Your task:
Copy the listing below line for line, starting at its first line and ending with the line that has "scene.camera = cam" in it. Add nothing.

Supplied entries:
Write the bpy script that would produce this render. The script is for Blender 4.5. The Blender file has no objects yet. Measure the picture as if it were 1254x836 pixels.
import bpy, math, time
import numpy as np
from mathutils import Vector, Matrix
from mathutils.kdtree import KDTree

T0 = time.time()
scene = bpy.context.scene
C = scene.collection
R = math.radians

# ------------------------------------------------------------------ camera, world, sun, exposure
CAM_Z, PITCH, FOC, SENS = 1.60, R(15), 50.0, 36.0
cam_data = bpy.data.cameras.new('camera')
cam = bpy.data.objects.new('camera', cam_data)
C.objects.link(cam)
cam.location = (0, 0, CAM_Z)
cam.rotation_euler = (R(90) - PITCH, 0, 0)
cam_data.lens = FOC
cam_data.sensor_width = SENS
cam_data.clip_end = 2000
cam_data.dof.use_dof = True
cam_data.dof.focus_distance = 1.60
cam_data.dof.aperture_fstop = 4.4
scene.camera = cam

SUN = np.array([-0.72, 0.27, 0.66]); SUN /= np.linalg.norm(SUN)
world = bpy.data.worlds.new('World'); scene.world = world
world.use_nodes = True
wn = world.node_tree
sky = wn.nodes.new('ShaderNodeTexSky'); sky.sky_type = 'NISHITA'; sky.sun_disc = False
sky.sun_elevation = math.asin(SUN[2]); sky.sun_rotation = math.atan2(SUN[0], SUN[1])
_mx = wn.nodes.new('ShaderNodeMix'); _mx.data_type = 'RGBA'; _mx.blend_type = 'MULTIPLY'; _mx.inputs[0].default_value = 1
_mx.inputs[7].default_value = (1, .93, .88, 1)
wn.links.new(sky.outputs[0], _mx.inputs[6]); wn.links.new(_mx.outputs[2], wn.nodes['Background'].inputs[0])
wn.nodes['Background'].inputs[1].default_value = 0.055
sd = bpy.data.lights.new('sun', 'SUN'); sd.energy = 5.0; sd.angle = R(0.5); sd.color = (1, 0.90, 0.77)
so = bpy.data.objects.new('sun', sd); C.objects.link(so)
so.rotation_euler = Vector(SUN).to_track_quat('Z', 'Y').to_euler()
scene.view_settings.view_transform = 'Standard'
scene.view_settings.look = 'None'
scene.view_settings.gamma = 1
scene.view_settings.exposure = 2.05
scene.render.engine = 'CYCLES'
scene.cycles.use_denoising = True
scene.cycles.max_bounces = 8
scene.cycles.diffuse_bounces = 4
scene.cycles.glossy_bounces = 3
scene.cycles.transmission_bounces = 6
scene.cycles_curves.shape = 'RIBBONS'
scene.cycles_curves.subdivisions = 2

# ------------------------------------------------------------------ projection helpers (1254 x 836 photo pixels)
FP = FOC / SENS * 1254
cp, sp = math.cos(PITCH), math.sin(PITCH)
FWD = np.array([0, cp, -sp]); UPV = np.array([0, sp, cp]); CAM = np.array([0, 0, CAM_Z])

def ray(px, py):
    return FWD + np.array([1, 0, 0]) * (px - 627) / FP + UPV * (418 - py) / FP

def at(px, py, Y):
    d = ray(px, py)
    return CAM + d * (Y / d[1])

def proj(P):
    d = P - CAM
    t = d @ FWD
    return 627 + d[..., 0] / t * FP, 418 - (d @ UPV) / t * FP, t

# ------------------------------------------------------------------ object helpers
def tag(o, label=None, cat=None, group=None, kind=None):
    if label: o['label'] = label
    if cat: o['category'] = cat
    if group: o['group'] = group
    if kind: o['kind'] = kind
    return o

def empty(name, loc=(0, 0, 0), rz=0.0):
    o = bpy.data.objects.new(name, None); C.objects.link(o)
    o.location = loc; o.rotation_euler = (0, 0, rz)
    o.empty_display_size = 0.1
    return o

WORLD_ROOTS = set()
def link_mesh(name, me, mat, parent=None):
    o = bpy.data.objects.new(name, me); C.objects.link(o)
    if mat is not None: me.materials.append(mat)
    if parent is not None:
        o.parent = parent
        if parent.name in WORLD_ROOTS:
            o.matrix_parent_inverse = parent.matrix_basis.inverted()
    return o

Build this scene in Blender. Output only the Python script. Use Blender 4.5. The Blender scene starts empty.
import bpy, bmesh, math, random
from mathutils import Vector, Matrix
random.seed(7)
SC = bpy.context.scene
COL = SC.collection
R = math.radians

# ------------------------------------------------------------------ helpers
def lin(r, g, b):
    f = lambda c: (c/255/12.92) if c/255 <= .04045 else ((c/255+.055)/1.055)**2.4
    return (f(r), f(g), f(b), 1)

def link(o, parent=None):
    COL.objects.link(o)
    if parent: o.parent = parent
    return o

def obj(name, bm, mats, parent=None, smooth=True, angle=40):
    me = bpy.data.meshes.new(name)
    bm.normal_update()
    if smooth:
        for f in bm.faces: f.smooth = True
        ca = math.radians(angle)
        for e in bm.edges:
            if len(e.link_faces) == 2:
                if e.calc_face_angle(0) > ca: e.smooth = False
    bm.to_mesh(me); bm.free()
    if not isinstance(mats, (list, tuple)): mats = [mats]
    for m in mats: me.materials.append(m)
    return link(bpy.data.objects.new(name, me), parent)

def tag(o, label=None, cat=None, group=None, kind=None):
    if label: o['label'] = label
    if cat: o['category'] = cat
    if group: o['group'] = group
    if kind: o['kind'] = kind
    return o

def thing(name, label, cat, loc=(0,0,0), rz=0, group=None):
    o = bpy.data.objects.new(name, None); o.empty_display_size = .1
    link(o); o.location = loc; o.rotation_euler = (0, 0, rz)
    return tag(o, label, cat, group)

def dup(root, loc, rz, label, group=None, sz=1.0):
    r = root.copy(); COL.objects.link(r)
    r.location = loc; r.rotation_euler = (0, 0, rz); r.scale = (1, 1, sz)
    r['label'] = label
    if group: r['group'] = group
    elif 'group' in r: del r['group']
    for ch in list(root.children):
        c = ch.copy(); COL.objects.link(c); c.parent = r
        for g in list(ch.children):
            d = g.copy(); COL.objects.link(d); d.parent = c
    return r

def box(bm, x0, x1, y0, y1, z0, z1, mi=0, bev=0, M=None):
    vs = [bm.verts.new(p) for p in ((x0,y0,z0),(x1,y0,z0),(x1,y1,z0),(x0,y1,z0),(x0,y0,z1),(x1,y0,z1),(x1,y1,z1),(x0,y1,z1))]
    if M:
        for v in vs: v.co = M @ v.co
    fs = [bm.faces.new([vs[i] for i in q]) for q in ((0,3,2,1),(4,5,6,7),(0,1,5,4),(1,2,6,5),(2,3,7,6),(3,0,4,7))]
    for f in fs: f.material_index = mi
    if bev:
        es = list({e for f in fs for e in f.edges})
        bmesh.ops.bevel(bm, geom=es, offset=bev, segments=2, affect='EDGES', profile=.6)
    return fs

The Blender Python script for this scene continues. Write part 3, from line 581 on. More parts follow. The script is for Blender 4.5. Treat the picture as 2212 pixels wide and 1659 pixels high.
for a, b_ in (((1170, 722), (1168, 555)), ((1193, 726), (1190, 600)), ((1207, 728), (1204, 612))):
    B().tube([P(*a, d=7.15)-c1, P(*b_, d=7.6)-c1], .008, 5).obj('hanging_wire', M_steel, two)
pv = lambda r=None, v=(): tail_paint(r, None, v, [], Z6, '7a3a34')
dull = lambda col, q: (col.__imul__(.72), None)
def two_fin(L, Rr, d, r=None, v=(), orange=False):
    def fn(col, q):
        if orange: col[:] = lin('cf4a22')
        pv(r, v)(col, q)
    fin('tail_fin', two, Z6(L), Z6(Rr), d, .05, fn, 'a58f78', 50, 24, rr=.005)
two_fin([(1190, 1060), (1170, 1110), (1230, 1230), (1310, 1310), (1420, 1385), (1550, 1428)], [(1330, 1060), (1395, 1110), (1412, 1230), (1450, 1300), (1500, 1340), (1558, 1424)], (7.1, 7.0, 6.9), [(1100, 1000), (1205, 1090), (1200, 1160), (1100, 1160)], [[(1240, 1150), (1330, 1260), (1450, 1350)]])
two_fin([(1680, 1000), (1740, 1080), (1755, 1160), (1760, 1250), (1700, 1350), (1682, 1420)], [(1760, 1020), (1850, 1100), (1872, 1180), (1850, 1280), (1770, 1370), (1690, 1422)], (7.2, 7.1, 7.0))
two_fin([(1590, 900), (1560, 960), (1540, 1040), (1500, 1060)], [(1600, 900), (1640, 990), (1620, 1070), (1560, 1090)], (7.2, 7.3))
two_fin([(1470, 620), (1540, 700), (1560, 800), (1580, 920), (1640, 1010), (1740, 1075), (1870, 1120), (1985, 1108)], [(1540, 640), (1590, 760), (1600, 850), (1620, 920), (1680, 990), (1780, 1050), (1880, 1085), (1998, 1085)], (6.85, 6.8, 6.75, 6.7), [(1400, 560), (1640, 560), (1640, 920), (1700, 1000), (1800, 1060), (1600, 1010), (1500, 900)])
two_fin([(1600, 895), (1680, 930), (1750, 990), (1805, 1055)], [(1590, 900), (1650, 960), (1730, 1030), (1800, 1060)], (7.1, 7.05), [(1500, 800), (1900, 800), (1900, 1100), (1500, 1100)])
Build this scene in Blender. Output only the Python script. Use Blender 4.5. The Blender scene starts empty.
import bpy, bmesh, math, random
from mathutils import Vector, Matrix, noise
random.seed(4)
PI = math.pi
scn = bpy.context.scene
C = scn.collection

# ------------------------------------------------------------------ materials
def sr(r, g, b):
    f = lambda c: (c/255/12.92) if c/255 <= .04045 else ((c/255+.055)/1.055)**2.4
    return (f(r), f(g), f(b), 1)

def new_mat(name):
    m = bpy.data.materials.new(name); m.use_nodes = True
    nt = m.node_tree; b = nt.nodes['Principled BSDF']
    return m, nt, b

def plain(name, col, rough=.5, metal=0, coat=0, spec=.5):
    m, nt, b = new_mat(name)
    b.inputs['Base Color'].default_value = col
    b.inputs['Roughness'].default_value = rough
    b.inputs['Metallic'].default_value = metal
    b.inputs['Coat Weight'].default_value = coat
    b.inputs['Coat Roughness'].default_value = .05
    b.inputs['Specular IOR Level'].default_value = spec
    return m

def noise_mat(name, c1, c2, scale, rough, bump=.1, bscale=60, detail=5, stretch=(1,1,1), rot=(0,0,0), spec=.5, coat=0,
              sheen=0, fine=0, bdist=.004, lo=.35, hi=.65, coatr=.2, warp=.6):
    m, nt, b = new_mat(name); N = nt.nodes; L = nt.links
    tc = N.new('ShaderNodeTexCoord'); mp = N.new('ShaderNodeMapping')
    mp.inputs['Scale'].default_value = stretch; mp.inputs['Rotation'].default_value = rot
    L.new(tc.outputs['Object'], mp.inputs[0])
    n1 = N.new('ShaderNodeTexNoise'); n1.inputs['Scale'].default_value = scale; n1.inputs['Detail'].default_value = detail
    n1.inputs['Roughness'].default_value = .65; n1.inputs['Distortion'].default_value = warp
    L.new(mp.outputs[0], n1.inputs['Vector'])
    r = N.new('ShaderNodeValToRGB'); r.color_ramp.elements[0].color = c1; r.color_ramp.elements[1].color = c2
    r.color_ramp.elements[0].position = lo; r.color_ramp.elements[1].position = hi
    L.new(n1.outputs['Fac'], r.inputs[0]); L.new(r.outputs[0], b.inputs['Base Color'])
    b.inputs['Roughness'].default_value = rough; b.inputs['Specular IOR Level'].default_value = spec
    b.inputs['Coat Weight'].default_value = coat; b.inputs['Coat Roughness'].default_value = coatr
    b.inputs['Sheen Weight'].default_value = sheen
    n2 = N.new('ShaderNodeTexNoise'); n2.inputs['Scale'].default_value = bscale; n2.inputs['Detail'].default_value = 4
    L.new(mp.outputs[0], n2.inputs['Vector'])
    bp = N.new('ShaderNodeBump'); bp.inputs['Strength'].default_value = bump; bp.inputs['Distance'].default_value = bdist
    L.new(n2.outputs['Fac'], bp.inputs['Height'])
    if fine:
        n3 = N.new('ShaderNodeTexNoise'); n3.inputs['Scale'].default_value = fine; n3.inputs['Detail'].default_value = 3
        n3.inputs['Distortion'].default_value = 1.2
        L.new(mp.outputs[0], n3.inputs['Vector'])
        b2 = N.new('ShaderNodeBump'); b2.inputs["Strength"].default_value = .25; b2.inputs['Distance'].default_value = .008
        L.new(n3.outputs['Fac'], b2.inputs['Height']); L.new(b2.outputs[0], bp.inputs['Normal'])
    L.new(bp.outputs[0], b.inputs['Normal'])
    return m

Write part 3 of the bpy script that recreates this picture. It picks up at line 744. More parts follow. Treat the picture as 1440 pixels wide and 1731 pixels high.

Complete answer:
Write the bpy script that would produce this render. The script is for Blender 4.5. The Blender file has no objects yet. Measure the picture as if it were 1254x836 pixels.
import bpy, math, time
import numpy as np
from mathutils import Vector, Matrix
from mathutils.kdtree import KDTree

T0 = time.time()
scene = bpy.context.scene
C = scene.collection
R = math.radians

# ------------------------------------------------------------------ camera, world, sun, exposure
CAM_Z, PITCH, FOC, SENS = 1.60, R(15), 50.0, 36.0
cam_data = bpy.data.cameras.new('camera')
cam = bpy.data.objects.new('camera', cam_data)
C.objects.link(cam)
cam.location = (0, 0, CAM_Z)
cam.rotation_euler = (R(90) - PITCH, 0, 0)
cam_data.lens = FOC
cam_data.sensor_width = SENS
cam_data.clip_end = 2000
cam_data.dof.use_dof = True
cam_data.dof.focus_distance = 1.60
cam_data.dof.aperture_fstop = 4.4
scene.camera = cam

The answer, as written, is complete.